Dual polarization beamforming algorithm for multipath mitigation in GNSS

Abstract

This paper treats the problem of line-of-sight (LOS) parameter estimation in strong multipath environments. In the case of highly temporally and spatially correlated LOS and multipath signals, such as urban canyons, common multipath mitigation methods are highly degraded, as signal separation cannot be performed in the spatio temporal domain. In this case, we exploit the LOS and multipath polarization diversity to decouple the signals using an antenna array with right-hand-circular polarization (RHCP) and left-hand-circular polarization (LHCP) feeds.
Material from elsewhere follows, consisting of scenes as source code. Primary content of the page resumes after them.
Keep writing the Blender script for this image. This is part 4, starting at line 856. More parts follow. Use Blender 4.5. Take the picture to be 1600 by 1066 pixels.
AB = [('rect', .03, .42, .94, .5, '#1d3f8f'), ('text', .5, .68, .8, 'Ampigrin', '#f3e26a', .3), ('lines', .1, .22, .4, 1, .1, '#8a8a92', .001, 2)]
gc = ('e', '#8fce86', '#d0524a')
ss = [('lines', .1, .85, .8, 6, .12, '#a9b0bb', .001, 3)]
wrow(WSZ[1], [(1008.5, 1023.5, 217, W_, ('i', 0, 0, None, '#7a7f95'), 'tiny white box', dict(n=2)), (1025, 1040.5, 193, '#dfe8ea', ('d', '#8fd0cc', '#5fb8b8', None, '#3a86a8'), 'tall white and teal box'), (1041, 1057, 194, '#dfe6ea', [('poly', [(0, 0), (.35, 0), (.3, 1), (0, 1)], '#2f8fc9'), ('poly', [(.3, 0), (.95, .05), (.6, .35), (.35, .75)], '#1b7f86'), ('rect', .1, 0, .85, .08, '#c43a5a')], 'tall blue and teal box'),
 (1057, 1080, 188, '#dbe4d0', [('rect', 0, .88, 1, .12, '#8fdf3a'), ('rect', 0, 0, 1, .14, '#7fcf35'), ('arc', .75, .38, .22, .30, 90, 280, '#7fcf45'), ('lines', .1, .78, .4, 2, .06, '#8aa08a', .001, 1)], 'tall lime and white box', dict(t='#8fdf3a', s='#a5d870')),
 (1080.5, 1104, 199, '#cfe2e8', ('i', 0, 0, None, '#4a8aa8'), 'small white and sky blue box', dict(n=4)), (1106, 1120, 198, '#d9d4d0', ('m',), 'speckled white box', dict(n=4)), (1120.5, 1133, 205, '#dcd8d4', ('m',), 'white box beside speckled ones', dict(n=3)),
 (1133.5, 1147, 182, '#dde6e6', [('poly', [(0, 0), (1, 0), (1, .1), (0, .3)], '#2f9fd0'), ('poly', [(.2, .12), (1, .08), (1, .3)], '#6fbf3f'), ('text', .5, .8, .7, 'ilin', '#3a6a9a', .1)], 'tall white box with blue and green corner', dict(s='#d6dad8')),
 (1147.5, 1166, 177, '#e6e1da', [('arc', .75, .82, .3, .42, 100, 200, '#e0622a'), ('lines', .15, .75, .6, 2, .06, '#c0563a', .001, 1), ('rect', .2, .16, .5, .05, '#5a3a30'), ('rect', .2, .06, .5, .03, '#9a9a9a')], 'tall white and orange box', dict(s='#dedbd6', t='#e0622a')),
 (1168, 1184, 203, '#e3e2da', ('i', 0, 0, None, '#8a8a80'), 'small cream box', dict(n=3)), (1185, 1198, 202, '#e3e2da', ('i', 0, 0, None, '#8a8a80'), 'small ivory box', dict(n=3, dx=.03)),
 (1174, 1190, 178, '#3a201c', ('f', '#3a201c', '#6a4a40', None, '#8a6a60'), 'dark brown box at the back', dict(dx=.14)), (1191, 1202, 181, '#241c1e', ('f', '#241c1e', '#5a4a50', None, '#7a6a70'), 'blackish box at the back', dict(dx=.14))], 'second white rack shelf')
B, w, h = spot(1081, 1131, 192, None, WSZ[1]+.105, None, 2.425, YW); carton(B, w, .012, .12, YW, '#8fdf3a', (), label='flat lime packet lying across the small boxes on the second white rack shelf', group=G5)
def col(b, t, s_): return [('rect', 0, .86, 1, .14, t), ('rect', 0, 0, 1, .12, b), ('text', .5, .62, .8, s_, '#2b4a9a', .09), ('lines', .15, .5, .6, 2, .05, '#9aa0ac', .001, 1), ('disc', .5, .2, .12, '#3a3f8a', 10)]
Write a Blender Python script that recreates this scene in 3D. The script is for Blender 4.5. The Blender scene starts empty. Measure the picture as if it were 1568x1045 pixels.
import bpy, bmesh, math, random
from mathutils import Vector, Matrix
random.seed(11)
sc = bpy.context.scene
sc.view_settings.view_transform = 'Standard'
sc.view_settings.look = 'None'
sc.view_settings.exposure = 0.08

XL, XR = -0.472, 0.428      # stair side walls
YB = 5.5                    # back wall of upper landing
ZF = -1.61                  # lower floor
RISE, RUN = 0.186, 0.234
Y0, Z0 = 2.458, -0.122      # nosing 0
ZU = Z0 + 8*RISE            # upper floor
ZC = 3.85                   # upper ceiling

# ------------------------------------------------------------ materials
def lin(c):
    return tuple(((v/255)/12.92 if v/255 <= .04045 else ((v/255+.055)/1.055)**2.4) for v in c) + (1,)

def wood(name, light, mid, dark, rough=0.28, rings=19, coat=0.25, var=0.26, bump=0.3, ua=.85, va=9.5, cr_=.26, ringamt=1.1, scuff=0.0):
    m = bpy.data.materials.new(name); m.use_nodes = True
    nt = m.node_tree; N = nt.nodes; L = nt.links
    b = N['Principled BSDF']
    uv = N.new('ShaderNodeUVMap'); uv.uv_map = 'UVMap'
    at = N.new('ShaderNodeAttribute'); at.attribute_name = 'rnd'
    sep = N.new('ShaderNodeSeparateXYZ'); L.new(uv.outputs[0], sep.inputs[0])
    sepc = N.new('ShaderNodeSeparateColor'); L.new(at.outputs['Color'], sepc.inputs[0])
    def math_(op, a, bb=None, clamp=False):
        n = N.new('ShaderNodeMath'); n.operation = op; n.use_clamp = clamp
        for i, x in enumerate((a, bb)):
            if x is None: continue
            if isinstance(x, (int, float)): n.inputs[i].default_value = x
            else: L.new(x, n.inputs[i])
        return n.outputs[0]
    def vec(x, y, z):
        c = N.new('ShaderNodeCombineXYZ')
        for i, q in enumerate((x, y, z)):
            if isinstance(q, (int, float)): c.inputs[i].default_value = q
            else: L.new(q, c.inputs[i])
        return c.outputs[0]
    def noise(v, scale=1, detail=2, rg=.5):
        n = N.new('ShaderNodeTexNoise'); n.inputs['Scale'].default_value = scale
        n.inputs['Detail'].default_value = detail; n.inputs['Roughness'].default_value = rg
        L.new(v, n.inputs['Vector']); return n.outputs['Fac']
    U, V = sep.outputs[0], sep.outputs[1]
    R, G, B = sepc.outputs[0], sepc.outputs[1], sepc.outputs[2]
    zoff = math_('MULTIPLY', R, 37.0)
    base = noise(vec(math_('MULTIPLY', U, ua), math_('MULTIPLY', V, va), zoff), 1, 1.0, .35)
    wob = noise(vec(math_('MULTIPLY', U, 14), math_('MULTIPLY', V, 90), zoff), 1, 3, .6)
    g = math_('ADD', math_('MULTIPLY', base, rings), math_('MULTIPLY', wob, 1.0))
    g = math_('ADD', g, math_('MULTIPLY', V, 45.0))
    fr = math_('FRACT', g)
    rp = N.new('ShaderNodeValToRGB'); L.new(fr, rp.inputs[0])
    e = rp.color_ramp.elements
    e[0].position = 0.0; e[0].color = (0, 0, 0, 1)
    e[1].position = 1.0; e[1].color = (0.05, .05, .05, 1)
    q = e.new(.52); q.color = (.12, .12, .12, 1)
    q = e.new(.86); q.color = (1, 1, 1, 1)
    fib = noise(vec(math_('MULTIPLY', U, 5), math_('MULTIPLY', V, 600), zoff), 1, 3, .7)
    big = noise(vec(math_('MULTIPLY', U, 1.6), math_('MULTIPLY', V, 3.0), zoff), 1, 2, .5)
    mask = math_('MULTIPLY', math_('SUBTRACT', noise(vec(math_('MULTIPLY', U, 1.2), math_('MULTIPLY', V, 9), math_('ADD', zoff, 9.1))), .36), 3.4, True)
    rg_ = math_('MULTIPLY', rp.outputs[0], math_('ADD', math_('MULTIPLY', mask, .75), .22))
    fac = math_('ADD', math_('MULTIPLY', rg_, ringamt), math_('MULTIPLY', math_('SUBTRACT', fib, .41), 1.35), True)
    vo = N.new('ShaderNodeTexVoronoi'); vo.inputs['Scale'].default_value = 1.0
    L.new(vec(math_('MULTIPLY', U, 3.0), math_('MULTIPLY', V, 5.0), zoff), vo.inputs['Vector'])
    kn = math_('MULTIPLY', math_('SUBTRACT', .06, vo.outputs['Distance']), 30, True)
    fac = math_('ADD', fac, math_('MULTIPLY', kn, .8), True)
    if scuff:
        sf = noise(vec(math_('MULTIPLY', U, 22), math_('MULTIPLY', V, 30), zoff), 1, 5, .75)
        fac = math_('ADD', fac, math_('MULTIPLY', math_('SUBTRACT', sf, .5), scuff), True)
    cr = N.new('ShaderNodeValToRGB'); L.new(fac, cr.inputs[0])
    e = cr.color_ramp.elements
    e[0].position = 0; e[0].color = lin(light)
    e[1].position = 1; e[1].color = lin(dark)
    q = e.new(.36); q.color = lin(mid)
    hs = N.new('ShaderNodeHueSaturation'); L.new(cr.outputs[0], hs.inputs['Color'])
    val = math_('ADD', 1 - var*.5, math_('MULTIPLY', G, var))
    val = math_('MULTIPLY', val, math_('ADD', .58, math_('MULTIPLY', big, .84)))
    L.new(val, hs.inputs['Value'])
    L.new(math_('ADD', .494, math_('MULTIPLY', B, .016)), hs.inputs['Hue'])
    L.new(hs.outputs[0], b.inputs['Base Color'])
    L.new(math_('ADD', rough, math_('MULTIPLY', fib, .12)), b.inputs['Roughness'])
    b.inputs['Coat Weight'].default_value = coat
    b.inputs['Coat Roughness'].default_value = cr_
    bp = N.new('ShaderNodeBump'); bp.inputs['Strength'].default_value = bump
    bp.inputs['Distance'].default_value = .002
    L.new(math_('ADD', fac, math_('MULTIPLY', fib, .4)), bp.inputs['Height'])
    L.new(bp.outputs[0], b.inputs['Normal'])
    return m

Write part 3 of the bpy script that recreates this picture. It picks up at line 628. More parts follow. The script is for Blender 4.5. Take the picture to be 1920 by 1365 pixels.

The multipath direction- of-arrival (DOA) and polarization coefficients can effectively be estimated from the LHCP spatial covariance matrix. The LOS DOA can be estimated from the RHCP spatial covariance matrix. The spatial covariance matrices are calculated from the outputs of a matched correlator bank. The DOA and polarization estimates are used to implement a dual polarization beamformer, which maximizes the LOS energy and suppresses multipath energy over both polarizations. The LOS time-delay is estimated from the beamformer output with a maximum-likelihood estimator with a significantly reduced number of parameters and computational complexity in comparison to a full model estimator. Simulation results for GPS show that the proposed dual polarization beamforming algorithm performs better than an equivalent single-polarization beamformer in a dense multipath environment.